RIO DE JANEIRO, 6 juillet 2025. Le XVIIe sommet du groupe BRICS, qui se tient les 6 et 7 juillet à Rio de Janeiro sous la présidence du Brésil, met en lumière la volonté du Kremlin d’utiliser l’organisation comme une plateforme géopolitique pour contrer l’influence occidentale. Officiellement centré sur la réforme de la gouvernance mondiale, l’intelligence artificielle ou le changement climatique, le sommet prend une tournure plus politique, sous l’impulsion directe de Moscou.
Lors de la séance plénière principale, Vladimir Poutine a pris la parole en visioconférence, saluant les BRICS comme « un pilier d’un monde multipolaire » et appelant à renforcer la coopération hors des « cadres imposés par l’Occident ».
Moscou s’impose comme moteur politique du groupe élargi
Initialement conçu il y a vingt ans comme un forum pour les économies émergentes, le bloc BRICS — désormais composé de onze membres incluant le Brésil, la Russie, l’Inde, la Chine, l’Afrique du Sud, ainsi que l’Égypte, l’Éthiopie, l’Iran, l’Indonésie et les Émirats arabes unis — devient de plus en plus un outil de contestation des rapports de force dominés par les pays du G7. Le Kremlin cherche à se positionner en architecte d’une « nouvelle architecture mondiale », en partenariat étroit avec Pékin.
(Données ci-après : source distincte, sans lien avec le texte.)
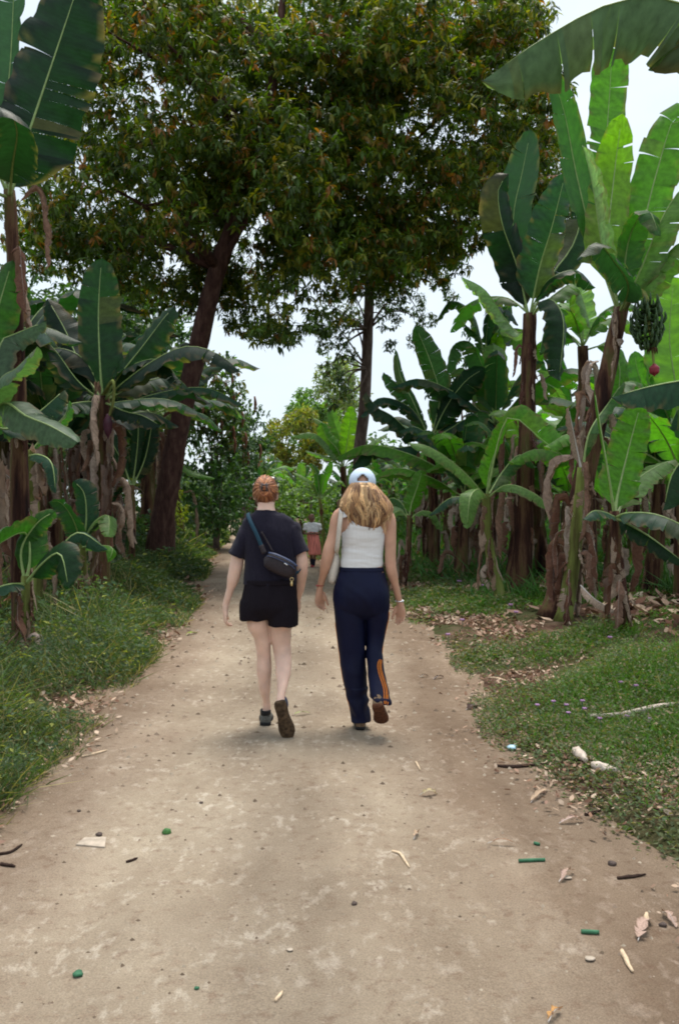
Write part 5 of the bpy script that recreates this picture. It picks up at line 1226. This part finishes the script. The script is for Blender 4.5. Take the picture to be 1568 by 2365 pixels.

En dépit d’un PIB nominal cumulé supérieur à 28 000 milliards de dollars, le groupe reste loin derrière les plus de 51 000 milliards du G7, et plus de 60 % du poids économique des BRICS repose sur la seule Chine. Ce déséquilibre n’empêche pas Moscou de s’imposer dans la définition de l’agenda stratégique du groupe, qu’il oriente progressivement vers l’affrontement des cadres de gouvernance existants, comme le G7 ou l’OMC.
Une opposition structurée à l’Occident
Au cœur du discours russe figure la dénonciation de l’ordre mondial « postcolonial » dirigé par les puissances occidentales. Pour Moscou, les BRICS doivent devenir le porte-voix du « Sud global » face aux « anciennes puissances ». Dans cette optique, la Russie présente l’organisation comme un levier de désoccidentalisation des relations internationales et un vecteur d’alternatives politiques et économiques.
Les échanges commerciaux de la Russie avec les membres du BRICS se font désormais à plus de 90 % en monnaies nationales, réduisant la dépendance au dollar et contournant partiellement les sanctions occidentales. Le sommet de Rio, en ce sens, représente une opportunité stratégique pour le Kremlin d’amplifier sa réintégration économique et diplomatique après son isolement relatif depuis l’invasion de l’Ukraine.
L’UE confrontée à un défi systémique
Face à cette dynamique, l’Union européenne est appelée à renforcer sa coordination avec le G7, à intensifier ses investissements technologiques et à soutenir une réforme des institutions globales. L’enjeu est d’empêcher que des règles alternatives à celles de l’OMC soient imposées par un bloc BRICS politiquement orienté par Moscou et Pékin.
Alors que le président brésilien Luiz Inácio Lula da Silva a plaidé pour un dialogue direct entre les parties au conflit ukrainien en vue d’une paix négociée, la participation de Poutine et son discours indiquent une volonté claire de faire du sommet un théâtre de confrontation symbolique avec l’Occident. Cela reflète une ligne de fracture croissante entre deux visions concurrentes de l’ordre mondial.
Un nouveau clivage mondial se dessine
Le sommet de Rio confirme une tendance de fond : au-delà des discours économiques, les BRICS deviennent un espace de recomposition politique, dans lequel la Russie tente de redéfinir les règles du jeu. Ce réalignement stratégique s’opère dans un contexte de polarisation globale, où les alliances ne sont plus simplement économiques, mais géopolitiques.
La consolidation de ce bloc pourrait redessiner les équilibres du système international dans les prochaines années — surtout si Moscou parvient à capitaliser sur son influence politique au sein des BRICS pour peser sur les normes, les devises, et les alliances sécuritaires.